> [Exercise instructions] Everything from the first line down to the line containing "PI = math.pi" should be reproduced exactly; please include nothing else.

■ ■ ■

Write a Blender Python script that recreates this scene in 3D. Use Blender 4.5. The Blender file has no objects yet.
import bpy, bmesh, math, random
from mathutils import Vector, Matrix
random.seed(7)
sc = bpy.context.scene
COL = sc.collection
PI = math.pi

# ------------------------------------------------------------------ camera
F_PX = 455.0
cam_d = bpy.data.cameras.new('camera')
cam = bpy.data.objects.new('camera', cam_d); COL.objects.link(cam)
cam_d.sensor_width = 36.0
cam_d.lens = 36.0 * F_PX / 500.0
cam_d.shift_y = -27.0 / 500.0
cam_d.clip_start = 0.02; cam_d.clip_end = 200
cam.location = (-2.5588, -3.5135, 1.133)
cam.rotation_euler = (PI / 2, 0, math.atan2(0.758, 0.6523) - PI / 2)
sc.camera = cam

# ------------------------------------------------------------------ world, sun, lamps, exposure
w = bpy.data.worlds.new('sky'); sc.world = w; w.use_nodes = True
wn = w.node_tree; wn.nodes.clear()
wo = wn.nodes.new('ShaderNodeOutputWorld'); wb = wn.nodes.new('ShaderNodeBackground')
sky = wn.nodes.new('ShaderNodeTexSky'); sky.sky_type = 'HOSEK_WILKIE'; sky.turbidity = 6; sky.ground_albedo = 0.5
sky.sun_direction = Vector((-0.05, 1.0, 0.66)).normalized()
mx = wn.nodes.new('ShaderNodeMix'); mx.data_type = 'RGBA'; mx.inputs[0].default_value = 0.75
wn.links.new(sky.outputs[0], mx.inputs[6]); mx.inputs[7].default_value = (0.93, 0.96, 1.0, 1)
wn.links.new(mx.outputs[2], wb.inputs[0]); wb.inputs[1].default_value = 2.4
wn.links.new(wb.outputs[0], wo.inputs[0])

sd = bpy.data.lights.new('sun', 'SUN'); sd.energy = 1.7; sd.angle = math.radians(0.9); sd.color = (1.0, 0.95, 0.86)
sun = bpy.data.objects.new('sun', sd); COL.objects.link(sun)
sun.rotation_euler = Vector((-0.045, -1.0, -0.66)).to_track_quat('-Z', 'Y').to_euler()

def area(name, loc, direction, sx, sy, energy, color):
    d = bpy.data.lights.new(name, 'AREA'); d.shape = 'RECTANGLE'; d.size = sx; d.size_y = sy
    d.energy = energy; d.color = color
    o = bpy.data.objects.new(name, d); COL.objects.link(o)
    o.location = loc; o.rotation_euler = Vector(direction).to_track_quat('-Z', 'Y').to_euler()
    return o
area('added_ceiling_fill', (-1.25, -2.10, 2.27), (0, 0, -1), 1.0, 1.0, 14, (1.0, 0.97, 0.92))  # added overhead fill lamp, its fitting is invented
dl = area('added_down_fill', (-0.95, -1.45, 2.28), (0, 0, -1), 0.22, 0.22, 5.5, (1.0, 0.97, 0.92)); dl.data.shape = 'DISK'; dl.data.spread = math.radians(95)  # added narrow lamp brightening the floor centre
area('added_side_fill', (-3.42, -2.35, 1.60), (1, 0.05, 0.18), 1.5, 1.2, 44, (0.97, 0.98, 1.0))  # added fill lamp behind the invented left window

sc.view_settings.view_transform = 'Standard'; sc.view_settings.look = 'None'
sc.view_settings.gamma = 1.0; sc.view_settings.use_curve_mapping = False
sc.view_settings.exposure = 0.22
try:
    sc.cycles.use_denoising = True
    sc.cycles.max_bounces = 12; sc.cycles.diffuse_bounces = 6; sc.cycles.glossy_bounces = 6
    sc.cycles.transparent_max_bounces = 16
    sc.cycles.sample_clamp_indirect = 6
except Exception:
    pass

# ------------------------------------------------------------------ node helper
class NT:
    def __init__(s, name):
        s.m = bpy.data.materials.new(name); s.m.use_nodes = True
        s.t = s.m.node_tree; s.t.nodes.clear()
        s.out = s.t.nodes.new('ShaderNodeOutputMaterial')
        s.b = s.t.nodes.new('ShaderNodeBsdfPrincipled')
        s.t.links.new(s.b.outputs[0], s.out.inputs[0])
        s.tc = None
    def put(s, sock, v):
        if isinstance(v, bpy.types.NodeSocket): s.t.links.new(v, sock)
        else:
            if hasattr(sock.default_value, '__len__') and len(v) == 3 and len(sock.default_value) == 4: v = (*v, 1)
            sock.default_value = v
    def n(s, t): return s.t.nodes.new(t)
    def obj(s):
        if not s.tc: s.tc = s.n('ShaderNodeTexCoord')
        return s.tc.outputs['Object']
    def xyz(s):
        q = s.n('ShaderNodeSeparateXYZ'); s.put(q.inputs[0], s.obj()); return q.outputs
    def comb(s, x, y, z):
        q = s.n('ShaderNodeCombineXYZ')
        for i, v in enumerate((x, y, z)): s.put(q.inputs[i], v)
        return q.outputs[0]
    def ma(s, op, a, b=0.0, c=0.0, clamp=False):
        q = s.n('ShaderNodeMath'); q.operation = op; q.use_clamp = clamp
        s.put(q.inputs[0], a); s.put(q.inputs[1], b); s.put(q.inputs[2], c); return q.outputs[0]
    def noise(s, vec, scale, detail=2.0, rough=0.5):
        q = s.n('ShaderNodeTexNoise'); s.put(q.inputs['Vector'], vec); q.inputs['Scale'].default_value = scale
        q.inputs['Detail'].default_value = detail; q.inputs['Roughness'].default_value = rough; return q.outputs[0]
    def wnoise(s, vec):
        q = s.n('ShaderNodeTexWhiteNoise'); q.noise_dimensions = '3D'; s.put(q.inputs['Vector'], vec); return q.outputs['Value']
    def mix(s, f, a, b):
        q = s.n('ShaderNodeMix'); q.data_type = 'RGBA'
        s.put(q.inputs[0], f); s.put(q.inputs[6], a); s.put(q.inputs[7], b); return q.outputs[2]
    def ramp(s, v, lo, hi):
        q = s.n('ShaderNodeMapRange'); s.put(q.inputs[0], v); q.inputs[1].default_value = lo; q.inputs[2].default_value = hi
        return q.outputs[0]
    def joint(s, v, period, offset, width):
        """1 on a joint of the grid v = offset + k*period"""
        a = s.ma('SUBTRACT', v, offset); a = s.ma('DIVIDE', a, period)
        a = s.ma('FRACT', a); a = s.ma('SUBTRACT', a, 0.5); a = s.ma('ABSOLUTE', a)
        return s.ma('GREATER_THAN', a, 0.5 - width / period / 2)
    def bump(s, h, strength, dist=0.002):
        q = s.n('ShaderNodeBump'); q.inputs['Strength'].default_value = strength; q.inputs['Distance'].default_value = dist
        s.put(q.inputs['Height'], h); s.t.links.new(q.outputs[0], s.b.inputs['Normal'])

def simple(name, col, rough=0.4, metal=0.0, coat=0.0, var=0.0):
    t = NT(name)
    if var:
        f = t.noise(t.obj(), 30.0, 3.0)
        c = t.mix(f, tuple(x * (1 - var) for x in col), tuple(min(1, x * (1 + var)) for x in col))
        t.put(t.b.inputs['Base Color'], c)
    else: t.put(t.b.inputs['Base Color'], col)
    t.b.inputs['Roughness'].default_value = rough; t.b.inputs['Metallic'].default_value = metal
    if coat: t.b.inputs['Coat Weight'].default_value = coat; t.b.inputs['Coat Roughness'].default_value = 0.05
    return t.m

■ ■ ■

> [Result for this task]
Write a Blender Python script that recreates this scene in 3D. Use Blender 4.5. The Blender file has no objects yet.
import bpy, bmesh, math, random
from mathutils import Vector, Matrix
random.seed(7)
sc = bpy.context.scene
COL = sc.collection
PI = math.pi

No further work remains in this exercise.